On the Spot: John Bew

‘What is the most common misconception about my field? That it is ‘great man’ history.’

John Bew.

Why are you a historian of statecraft and foreign affairs?
Both my parents are historians, which played a part. Growing up in a highly politicised environment – Northern Ireland during the 1980s and 1990s – was also important.

What’s the most important lesson history has taught you?
I’ve become favourable to those who used history as a spur to imagination and source of inspiration. Both Attlee and Churchill were avid readers of history but believed in mankind’s ability to escape its grip when the moment came.

Which book has had the greatest influence on you?
Eric Hobsbawm’s Nations and Nationalism, J.G.A. Pocock’s The Machiavellian Moment and Paul Kennedy’s The Rise and Fall of the Great Powers.

What book in your field should everyone read?
Henry Kissinger’s World Order or Friedrich Meinecke’s Machiavellianism.

Which moment would you most like to go back to?
Bantry Bay, Christmas 1796, when Lord Castlereagh, Chief Secretary in Ireland, looked out at the remnant of a failed French invasion fleet.
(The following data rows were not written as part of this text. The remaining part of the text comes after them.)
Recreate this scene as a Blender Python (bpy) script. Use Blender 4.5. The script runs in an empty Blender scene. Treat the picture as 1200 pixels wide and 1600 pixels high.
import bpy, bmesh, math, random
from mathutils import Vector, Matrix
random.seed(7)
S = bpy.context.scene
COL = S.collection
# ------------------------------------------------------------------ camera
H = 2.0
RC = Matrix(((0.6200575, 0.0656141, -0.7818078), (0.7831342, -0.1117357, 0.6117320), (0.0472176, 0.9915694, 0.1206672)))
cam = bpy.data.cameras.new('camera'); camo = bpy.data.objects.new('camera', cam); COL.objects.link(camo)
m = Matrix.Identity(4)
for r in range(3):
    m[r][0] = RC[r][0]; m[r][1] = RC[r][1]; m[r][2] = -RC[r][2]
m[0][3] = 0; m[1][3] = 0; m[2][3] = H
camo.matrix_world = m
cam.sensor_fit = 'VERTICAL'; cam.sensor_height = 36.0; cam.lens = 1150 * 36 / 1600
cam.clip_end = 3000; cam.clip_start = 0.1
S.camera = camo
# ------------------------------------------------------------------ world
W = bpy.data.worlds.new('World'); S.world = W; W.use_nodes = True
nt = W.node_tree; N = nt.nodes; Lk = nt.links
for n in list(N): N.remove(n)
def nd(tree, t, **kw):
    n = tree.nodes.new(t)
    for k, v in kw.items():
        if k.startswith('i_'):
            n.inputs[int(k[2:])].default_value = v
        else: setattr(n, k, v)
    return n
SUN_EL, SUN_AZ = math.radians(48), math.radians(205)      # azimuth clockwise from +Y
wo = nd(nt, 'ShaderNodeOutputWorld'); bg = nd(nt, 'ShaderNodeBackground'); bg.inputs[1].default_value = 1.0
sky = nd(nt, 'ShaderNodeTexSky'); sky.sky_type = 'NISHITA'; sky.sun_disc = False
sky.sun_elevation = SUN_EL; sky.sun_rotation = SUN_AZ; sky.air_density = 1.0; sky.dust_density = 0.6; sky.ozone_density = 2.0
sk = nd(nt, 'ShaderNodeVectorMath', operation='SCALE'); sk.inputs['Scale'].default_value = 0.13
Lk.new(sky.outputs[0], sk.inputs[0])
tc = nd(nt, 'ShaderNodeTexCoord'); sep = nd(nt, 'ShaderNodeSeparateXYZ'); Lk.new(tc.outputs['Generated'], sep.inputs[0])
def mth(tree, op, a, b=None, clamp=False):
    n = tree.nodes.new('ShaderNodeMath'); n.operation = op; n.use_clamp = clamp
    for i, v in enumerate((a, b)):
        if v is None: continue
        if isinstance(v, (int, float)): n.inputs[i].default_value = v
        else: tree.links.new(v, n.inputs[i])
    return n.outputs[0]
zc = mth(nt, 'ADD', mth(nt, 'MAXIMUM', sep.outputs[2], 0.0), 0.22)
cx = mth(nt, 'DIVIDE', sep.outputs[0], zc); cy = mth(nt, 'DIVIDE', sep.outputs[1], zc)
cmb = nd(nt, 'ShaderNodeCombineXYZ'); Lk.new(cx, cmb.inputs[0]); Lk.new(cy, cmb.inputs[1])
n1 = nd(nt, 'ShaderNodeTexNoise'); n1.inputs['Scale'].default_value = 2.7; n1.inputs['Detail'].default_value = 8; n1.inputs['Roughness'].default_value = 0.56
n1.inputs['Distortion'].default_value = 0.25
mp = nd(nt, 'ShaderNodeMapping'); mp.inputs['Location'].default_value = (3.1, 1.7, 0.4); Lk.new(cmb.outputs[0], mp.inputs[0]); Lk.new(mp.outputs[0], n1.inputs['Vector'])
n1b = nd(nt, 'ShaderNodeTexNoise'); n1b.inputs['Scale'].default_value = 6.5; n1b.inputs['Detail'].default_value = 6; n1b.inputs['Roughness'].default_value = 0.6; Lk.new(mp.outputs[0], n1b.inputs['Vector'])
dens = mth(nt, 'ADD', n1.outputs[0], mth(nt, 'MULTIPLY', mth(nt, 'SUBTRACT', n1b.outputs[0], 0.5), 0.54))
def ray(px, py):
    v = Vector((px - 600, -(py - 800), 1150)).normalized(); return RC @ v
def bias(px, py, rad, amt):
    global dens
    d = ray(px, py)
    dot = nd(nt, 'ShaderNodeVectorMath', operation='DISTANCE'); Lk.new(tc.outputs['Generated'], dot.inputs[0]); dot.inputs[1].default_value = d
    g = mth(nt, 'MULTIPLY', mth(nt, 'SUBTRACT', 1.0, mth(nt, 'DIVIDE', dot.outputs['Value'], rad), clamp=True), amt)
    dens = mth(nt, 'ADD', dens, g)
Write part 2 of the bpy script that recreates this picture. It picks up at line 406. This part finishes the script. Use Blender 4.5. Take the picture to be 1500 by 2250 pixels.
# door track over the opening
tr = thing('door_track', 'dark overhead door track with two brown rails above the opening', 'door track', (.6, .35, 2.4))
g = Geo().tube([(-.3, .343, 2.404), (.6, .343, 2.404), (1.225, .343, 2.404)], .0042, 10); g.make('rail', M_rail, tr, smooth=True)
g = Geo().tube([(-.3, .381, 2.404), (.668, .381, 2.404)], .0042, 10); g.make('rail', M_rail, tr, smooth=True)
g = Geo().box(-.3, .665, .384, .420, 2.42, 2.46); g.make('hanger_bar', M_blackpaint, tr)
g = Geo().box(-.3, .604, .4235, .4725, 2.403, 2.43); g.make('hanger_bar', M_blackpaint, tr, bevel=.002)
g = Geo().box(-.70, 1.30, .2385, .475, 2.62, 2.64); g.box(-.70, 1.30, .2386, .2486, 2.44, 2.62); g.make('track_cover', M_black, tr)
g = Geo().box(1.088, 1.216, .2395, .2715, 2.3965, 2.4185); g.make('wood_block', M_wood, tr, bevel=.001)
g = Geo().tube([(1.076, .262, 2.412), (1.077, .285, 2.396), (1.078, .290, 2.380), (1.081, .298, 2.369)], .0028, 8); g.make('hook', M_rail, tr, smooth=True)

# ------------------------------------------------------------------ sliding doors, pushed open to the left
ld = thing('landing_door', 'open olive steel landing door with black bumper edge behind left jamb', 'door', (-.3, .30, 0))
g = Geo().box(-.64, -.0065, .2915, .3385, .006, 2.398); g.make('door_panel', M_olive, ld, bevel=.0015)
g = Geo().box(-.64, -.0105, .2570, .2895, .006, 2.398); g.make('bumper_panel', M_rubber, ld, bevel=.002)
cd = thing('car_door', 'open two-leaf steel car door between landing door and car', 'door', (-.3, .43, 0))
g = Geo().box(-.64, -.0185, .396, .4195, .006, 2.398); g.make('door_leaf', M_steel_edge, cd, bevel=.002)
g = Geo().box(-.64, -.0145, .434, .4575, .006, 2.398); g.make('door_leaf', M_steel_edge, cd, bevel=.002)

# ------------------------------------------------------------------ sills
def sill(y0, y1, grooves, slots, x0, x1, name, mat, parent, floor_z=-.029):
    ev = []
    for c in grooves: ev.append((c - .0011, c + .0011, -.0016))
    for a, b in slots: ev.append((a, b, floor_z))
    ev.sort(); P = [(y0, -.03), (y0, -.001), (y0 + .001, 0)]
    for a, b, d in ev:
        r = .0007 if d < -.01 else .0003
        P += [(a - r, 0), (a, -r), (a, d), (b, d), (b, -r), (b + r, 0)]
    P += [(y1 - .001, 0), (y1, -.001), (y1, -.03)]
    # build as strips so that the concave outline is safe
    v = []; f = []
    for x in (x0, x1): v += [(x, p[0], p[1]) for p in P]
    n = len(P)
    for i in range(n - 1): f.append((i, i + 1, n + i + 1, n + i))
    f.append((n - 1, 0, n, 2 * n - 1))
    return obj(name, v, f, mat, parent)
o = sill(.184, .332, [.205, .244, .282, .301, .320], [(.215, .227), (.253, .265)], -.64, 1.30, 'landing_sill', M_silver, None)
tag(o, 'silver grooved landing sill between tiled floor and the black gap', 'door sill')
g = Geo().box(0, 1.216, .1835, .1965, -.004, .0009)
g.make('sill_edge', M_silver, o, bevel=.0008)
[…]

Which historian has had the greatest influence on you?
Jon Parry and Brendan Simms.

Which person in history would you most like to have met?
Lord Castlereagh, Britain’s much-maligned Foreign Secretary. He was awkward and shy but saw so much in his life.

What foreign languages do you speak?
I can read French and a reasonable amount of German.

What’s the most exciting field in history today?
The intellectual history of international relations.

What historical topic have you changed your mind on?
The Treaty of Vienna, 1815 – not perfect, but better than the 1919 Treaty of Versailles.

Which genre of history do you like least?
I’m impressed by economic history but can’t get into it.

Is there a major historical text you have not read?
Robert Caro on LBJ.

What’s your favourite archive?
The manuscript room of the Library of Congress in Washington, DC.

What’s the best museum?
Blenheim Palace.

What is the most common misconception about your field?
That it is ‘great man’ history.

What will future generations judge us most harshly for?
Having the same flaws as every other generation.

Michelangelo or Frida Kahlo?
Frida Kahlo.

Normans or Anglo-Saxons?

Rome or Athens?

Braudel or Gibbon?

John Bew is Professor in History and Foreign Policy at King’s College London and author of Citizen Clem: A Life of Attlee (Riverrun, 2016).